Na semana passada cavaqueei aqui acerca de algumas acepções da palavra “cavaco” e da capacidade que têm os falantes de uma língua natural de comunicar através de sentidos subliminares às palavras que vêm no dicionário. Por arrastamento (cuja razão, aliás, desconheço…), dei por mim a dar exemplos do que pretendia explicar, com base em certos comportamentos do actual Presidente da República que entrou em pousio para se candidatar ao mesmo cargo. Acho que ficou bem claro que tratei este senhor com o respeito que ele merece, e estou certo de que ninguém alguma vez pensará que fosse minha intenção chamuscar-lhe a honra – apesar de um cavalheiro meu amigo que certamente havia lido o meu escrito, ao ver-me a tentar comprar numa máquina um certo produto que aqui me dispenso de referir, me ter atirado lá da mesinha de canto do café onde ambos nos encontrávamos: “Oh Fulano, então está a escavacar essa máquina?!” – dando assim mais um exemplo para ilustrar o meu esforço filológico; e de um outro igualmente ilustre amigo me ter confidenciado no mesmo dia, à socapa porque estávamos numa cerimónia pública, que o putativo alvo do meu folhetim não me daria certamente cavaco – o que eu sinceramente, e no caso de ter interpretado bem o subentendido da frase, espero que não dê, embora me faça confusão que um candidato a uma eleição se dê ao luxo de não dar cavaco a um cidadão, por mais único que seja, e ainda por cima escrevente.

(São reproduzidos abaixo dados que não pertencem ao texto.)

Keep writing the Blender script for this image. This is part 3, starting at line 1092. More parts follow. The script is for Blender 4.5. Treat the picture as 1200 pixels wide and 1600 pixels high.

Porque, como diz o Povo nesta sua mania de falar com segundos sentidos, é a grão e grão que a galinha enche o papo…
Depende, é claro, da condição da galinha – pois já alguém me contou que uma vez tinha visto uma que empapava os grãos aos dois e aos três, afastando as colegas à bicada, servindo-se, naturalmente, da sua condição de matrona bem empoleirada no melhor sítio do galinheiro: dentro do comedouro. Mas, nestas coisas como em tudo, cada um que se amanhe como pode – como muito bem sabe um popular que, por ocasião de uma recente arruada de Cavaco, disse à jornalista que lhe perguntava a razão da sua presença ali que “era para ver o Presidente”, e que, perante a observação da repórter de que Cavaco estava ali como candidato e não como Presidente, lhe respondeu desta maneira: “embora sendo candidato, não deixa de ser Presidente”. Servindo-se assim, naturalmente, das prerrogativas protocolares do alto cargo que ocupa para bem-fazer a sua campanha.
Mas mudemos de assunto, que a procissão ainda vai no adro (e cá estamos de novo perante os segundos sentidos das palavras). Apetece-me, antes, contar uma pequena história do quotidiano: aqui há dias fui a uma repartição pública da administração central, para tratar de um assunto pessoal. Por monde das coisas, cheguei já passando cinco minutos das nove da manhã, para que os funcionários não fossem apanhados ainda na fase de despir os casacos e arrumar os papéis em cima das secretárias. Cheguei lá, e ao recepcionista perguntei se podia falar com uma dada funcionária, que era quem estava a par do meu assunto. Ele olhou para o relógio, lentamente, pensou, repensou, e disse-me: “Ela ainda não chegou.” Não me espantei, afinal passava pouco das nove, e perguntei quando é que ela chegaria. “Ah… lá para as nove e dez, o senhor há-de esperar um pedacinho…”. Eu fiquei-me a olhar para o homem, tentando calcular em minutos o pedacinho a que ele se referia. “O senhor vá dar uma voltinha, que ela há-de chegar…”. E perante o meu olhar já meio atónito, ele arrematou-me a conversa: “Tenha paciência!”.
Fiquei sem saber se havia de lhe dar cavaco.